Sarayda geçen Çarşamba günü Nisan ayındaki bu bağışın bir benzeri oldu. Ama bu defa ne TV kameraları vardı, ne fotoğrafçılar, ne de muhabirler... Osmanoğulları'nın son hükümdarı Altıncı Mehmed Vahideddin'in torunlarından bir sultan, Neslişah Osmanoğlu, büyükbabasının altın mührünü Topkapı Sarayı'na hediye etti ve herşey sessizce olup bitti. Neslişah Sultan, büyükbabasının mührüyle beraber, hükümdarın tek oğlu olan ve hayata çok genç yaşta veda eden Şehzade Mehmed Ertuğrul Efendi'nin altın mührünü de saraya bağışladı.
Padişahın şehzadelik senelerinde kullandığı som altın mühür Neslişah Sultan'a Sultan Vahideddin'in kızı olan annesi Sabiha Sultan'dan intikal etmişti, üzerinde ‘‘Muhammed Vahideddin’’ yazılıydı. Saraya tesliminden önce geleneklere uyuldu, üzeri çizilip iptal edildi. Sonra eritilmiş balmumuna basıldı, çizilmiş olduğu açık şekilde görüldü ve saraya işte bu iptalden sonra verildi.

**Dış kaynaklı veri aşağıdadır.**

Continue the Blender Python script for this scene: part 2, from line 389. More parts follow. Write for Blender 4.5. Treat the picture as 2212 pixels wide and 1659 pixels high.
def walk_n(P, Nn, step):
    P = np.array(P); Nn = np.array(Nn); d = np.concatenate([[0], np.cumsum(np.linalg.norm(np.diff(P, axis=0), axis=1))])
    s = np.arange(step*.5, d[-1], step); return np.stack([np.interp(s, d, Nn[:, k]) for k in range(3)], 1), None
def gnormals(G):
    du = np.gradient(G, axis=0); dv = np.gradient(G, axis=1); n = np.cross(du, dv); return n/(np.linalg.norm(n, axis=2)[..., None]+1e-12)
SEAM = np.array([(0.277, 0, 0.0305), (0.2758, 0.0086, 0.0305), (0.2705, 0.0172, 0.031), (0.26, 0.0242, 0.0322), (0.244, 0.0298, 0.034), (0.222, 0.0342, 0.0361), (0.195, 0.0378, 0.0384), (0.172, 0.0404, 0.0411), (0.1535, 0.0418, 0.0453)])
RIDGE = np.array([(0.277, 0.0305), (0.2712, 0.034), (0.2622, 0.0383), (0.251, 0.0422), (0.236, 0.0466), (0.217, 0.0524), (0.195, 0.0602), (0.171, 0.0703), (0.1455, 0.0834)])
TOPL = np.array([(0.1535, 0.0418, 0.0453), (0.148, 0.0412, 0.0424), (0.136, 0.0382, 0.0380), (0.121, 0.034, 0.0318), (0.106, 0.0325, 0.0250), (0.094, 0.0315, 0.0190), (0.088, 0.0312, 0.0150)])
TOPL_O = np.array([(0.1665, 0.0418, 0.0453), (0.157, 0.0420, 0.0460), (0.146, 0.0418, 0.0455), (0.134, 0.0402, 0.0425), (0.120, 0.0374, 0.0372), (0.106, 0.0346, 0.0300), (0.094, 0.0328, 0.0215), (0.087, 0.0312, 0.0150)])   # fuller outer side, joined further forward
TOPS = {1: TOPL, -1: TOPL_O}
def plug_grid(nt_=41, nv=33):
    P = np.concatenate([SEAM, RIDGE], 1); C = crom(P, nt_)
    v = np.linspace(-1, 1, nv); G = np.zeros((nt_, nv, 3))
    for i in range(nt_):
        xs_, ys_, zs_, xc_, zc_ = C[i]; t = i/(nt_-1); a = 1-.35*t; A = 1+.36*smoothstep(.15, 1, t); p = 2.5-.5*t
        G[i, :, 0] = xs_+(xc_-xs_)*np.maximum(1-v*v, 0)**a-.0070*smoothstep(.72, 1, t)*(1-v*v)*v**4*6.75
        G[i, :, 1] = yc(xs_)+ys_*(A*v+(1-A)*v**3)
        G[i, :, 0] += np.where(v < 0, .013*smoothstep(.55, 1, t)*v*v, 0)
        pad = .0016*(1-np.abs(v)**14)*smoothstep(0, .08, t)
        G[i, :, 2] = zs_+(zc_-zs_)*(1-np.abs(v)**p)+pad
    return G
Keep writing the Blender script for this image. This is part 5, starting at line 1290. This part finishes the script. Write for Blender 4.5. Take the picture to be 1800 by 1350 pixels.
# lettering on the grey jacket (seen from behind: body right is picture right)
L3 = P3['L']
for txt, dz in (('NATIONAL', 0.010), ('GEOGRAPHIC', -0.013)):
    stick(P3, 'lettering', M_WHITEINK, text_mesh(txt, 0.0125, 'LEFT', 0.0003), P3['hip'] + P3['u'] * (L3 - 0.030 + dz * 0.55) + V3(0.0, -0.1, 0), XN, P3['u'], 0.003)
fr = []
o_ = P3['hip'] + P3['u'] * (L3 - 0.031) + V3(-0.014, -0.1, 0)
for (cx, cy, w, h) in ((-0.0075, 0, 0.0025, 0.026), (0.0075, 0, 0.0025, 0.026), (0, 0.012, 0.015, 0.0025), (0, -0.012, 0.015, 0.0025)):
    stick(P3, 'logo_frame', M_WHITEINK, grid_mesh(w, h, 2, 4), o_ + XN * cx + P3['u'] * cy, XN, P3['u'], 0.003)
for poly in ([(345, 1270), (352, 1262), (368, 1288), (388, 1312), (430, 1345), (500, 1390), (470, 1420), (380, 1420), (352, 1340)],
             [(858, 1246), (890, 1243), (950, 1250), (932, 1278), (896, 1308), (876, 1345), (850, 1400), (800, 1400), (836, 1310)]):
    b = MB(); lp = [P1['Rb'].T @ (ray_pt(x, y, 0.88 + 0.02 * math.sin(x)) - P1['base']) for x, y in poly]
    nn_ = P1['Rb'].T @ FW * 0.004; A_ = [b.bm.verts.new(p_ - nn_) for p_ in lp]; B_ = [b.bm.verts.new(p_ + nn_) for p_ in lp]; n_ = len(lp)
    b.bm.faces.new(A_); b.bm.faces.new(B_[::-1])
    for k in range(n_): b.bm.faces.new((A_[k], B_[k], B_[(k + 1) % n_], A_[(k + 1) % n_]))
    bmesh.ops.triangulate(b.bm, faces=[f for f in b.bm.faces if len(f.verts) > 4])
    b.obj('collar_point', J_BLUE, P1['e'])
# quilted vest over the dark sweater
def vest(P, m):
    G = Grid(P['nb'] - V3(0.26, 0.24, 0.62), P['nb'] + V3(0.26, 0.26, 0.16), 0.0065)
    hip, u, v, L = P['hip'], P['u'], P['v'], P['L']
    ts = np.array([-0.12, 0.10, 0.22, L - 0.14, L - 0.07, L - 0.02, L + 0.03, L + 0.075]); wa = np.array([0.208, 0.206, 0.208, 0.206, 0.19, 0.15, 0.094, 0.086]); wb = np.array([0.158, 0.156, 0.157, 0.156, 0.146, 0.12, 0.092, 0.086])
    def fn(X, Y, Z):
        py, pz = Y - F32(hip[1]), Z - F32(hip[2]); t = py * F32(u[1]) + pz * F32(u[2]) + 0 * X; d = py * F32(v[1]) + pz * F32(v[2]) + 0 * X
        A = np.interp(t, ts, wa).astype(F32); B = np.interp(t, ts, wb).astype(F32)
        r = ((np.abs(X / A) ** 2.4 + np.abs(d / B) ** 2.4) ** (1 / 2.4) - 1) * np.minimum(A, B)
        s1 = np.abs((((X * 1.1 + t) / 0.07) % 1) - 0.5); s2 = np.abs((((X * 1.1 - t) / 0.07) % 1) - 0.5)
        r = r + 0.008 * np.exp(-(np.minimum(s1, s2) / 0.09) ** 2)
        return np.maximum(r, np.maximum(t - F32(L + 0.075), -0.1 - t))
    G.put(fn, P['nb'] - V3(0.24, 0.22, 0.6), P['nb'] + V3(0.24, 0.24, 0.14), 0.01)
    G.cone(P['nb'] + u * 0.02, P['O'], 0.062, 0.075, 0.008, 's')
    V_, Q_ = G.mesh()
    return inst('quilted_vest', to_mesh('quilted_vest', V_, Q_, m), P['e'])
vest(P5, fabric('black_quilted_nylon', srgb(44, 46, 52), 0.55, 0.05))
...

Mührün, sahibinin Türkiye'den ayrılışının üzerinden tam 77 yıl geçtikten sonra atalarının sarayına dönüşüne ilgililer dışında şahit olan tek kişi bendim. Neslişah Sultan'ın bağışını o gün tesadüfen Topkapı'da bulunan Kültür Bakanlığı Müsteşarı Prof. Dr. Tekin Aybaş'la sarayın müdiresi Dr. Filiz Çağman teslim aldılar. Hükümdarın torunu, ailenin 70 küsur seneden beri muhafaza ettiği bu en kıymetli yadigârının cedlerinin sarayına dönmesinden bir hayli memnundu. ‘‘Mührün yerini bulduğunu’’ söyledi. ‘‘Millete intikali gerekiyordu ve bu intikal aradan çok uzun bir zaman geçtikten sonra yapıldı. Darısı diğerlerinin başına’’ dedi. Sonra, benden bu konuda birşey yazmamamı rica etti. ‘‘Bağışların sessiz ve reklâm edilmeden yapılması gerektiğini’’ söyledi. Bu asil arzuya uyup uymama konusunda iki gün boyunca tereddüt geçirdim ama zannedersem gazeteciliğim ağır bastı ve o gün Topkapı Sarayı'nda yaşanan bu duygusal bağışı hiç olmazsa bu kadarıyla yazıp hadiseden sizleri de haberdar edeyim dedim.